When Chairperson of the Music Department Dr Chan Hing-yan visited the University of York in June 2013 to guest lecture there, and to see his former MPhil student Daniel Lo, he was immediately faced with two questions from teachers there. “First they asked me ‘are all your students this good?’ And then, ‘please can you recommend more to come here?’” he says.

This reaction is indicative of the Music Department’s ‘small but high impact’ programme, whose graduates are repeatedly winning prizes for composition as well as scholarships to some of the best academic institutions around the world.

I think the key to our success is that we have been very good at creating a different kind of environment which speaks to the interests of the contemporary student.

Dr Giorgio Biancorosso

In addition to Daniel Lo, alumni and students have been making a splash around the world for composition and musicology, while within HKU, the Department has produced four laureates of the prestigious Li Ka Shing Prizes since its inception in 1991, and two have been won by Dr Yang Yuanzheng – one for his MPhil thesis and the other for his PhD thesis. “That is quite an achievement, it is also unique,” says Dr Chan. Dr Yang is now an Assistant Professor in the Department.

Dr Chan puts the success down to three main reasons: quality of the staff, research excellence and a recruitment policy that has given rise to a diverse and unconventional student body. Things haven’t always been this good. In what he terms the ‘dark days’ of the early 2000s there were just four teachers – including Dr Chan – to run the Department together with the postgraduate programme. Now there are seven. “In terms of academic staff,” says Dr Chan, “the relationship among colleagues and in terms of the individual profiles of each teacher – that is individual research profile and international standing – this is the best moment I have ever experienced.”

Postgraduate research is another area of pride. Says Dr Giorgio Biancorosso, Postgraduate Coordinator of the Department: “There’s a tradition of doing research in our Department that has been there since its establishment in 1982, and is partly down to one of the Department’s Founders, Nicholas Cook, who is now Head of the Music Department at Cambridge. In the past five to ten years the Department has gained a consistent reputation for postgraduate study, both locally and regionally – which is in line with HKU’s general shift to a more research-based culture.

Clear agenda
Photo
MPhil student Carrie Carter performing on the taiko at the Department’s celebratory concert

“We are a more cohesive department now, with a good distribution of expertise across the fields, a clear agenda on what needs to be done, both in terms of recruitment and what to teach – what is valuable to the young men and women who come and study with us.”

The international composition of the faculty is diverse both in terms of nationality – Hong Kong, Mainland China, Korea, Italy, Malaysia, UK, and strong connections with Australia and the US – and in terms of coverage and expertise – Professor Daniel Chua, who is also Head of Humanities, is a Beethoven scholar; Dr Biancorosso covers film, opera and aesthetics of Western art music; Dr Youn Kim, a theorist from Korea, does history of music theory in the late 19ᵗʰ century to the early 20ᵗʰ century; Dr Yang Yuanzheng covers cultural identity in Chinese and Japanese music… the list goes on.

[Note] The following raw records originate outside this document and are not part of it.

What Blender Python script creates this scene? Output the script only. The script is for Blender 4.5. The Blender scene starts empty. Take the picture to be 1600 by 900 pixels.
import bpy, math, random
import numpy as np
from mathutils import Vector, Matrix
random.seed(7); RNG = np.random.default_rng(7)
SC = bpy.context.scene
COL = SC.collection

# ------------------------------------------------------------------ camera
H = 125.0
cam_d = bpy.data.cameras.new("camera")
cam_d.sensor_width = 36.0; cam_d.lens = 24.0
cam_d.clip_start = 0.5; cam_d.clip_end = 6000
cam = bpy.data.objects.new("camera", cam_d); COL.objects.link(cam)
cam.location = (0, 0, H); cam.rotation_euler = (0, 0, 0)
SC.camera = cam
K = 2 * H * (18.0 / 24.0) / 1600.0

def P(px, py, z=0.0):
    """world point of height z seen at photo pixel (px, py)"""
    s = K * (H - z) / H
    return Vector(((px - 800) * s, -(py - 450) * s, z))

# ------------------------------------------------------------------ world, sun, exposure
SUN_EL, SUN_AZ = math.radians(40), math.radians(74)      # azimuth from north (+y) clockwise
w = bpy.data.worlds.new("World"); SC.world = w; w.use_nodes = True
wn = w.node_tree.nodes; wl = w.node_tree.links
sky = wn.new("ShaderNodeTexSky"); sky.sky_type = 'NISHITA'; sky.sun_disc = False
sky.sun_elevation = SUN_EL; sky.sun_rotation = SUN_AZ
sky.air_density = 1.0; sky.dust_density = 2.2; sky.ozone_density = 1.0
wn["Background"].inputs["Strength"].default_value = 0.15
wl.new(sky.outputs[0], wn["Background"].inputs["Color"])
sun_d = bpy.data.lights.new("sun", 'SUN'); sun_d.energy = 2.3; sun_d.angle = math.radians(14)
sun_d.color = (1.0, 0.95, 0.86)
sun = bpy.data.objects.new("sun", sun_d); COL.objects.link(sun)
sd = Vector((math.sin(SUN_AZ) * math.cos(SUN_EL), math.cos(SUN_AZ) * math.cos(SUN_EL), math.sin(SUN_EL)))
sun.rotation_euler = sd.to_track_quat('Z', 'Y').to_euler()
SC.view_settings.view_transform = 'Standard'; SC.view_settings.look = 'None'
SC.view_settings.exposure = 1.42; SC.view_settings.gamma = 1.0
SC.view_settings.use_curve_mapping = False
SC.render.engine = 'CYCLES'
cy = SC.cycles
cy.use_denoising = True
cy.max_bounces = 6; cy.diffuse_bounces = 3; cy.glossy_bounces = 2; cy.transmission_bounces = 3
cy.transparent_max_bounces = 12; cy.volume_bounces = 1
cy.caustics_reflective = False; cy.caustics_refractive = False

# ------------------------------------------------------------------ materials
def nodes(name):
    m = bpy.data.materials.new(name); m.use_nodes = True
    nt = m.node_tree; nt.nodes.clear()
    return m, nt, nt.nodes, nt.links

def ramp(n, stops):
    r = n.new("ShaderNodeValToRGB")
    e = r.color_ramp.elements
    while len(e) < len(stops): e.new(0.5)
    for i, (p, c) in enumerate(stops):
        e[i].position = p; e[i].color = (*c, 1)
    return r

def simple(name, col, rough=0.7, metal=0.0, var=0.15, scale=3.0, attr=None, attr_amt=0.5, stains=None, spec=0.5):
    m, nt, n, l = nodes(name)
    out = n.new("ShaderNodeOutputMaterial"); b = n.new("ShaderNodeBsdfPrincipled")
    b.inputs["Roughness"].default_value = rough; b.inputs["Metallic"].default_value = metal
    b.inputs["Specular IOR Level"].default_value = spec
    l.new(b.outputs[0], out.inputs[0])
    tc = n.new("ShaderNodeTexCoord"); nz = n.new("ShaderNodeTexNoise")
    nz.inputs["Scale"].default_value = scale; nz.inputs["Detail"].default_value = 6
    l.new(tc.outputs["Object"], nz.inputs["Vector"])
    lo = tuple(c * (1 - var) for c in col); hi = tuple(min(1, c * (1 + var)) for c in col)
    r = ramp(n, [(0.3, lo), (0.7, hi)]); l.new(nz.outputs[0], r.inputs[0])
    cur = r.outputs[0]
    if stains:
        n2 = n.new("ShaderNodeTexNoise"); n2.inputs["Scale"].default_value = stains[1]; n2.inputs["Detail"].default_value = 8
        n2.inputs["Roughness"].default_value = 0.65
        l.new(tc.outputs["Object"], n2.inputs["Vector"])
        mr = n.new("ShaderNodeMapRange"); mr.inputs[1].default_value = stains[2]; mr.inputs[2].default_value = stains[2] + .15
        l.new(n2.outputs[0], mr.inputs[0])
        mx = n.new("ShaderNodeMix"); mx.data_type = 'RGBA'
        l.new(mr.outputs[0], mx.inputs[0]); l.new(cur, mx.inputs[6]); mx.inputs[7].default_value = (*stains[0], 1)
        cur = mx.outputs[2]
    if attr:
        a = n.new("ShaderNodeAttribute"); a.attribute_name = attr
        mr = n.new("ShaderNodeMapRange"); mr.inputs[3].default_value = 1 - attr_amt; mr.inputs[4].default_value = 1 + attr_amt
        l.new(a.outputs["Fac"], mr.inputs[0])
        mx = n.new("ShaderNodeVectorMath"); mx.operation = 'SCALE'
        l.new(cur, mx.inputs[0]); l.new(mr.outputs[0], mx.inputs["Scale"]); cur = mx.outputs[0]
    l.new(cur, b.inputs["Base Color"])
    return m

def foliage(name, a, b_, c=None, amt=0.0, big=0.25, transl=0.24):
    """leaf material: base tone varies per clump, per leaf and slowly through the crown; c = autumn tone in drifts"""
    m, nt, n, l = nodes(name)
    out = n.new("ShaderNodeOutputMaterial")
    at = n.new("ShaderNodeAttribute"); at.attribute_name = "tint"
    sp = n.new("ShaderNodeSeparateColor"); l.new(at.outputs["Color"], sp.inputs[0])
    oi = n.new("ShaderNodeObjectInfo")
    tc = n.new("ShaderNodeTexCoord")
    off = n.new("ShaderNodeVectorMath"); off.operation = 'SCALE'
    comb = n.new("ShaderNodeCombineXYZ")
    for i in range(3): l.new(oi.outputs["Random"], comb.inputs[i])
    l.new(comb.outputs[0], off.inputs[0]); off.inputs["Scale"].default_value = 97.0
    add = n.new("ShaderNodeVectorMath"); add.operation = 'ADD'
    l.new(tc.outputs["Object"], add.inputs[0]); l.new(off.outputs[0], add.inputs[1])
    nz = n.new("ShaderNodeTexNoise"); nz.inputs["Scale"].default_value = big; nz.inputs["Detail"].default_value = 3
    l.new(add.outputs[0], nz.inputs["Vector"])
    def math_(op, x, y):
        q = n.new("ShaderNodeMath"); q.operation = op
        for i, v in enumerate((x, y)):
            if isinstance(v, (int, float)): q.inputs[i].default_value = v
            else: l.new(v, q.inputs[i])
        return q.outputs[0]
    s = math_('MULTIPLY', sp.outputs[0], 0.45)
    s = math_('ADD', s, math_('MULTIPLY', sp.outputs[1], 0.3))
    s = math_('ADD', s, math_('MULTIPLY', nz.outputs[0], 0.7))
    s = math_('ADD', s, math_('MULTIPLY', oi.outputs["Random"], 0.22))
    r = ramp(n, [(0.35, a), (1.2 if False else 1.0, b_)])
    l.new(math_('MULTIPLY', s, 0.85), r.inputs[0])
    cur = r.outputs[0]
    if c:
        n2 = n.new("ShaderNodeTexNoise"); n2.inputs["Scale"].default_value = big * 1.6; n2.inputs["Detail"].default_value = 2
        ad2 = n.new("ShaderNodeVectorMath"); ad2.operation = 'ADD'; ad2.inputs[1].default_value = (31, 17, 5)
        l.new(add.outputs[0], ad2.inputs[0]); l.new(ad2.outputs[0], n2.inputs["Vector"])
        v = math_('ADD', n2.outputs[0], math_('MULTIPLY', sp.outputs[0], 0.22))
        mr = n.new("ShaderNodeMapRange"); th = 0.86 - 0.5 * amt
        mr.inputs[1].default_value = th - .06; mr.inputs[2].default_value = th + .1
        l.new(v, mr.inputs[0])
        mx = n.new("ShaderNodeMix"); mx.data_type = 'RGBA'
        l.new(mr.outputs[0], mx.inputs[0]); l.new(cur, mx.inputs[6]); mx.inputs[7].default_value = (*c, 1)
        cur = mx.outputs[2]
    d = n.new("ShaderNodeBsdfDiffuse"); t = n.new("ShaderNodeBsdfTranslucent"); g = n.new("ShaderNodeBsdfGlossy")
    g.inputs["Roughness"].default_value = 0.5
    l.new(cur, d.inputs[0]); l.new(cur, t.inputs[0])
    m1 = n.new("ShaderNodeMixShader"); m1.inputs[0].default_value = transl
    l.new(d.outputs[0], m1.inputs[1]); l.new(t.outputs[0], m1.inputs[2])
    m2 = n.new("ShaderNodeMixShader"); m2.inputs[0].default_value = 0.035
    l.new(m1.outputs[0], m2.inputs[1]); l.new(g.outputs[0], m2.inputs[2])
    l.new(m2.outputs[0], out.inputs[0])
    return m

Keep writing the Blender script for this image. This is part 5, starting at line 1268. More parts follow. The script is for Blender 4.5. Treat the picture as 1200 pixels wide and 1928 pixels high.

And if the faculty are diversified, the student body is even more so. Attracting an international range of students has been a deliberate part of the recruitment programme, formulated by Dr Biancorosso.

“We have been careful to cultivate the Department’s reputation, with frequent attendance at overseas conferences and now the sheer diversity of the student body suggests that HKU Music has real pull abroad,” he says. “Current MPhil and PhD students hail from Hong Kong, Xi’an, Taiwan, England, Spain, Japan, the US and Korea.

“Music’s postgraduate programme is among the most international in HKU and in Hong Kong. This is unusual, particularly for a small department, and it speaks strongly for our ability to attract top-quality students from all parts of the world.”

“This Department is unconventional compared with other music departments in the region,” adds Dr Chan, “and we attract very unconventional students because we don’t just look at their musical achievement when we admit them, we look at the person too. Postgraduate education is not about being a good student, it’s about being original.”

“Given that we are too small to compete with the biggest universities in the US and England, I think the key to our success is that we have been very good at creating a different kind of environment which speaks to the interests of the contemporary student,” concludes Dr Biancorosso. “It isn’t always easy to teach because we combine composers and musicologists – very different animals – but that is one of our strengths, to have both practitioners and scholars. It adds a lot of flavour to the learning environment.”

Photo Dr Chan Hing-yan (left) and his former MPhil student Daniel Lo (right), who is now pursuing a doctoral degree at the University of York.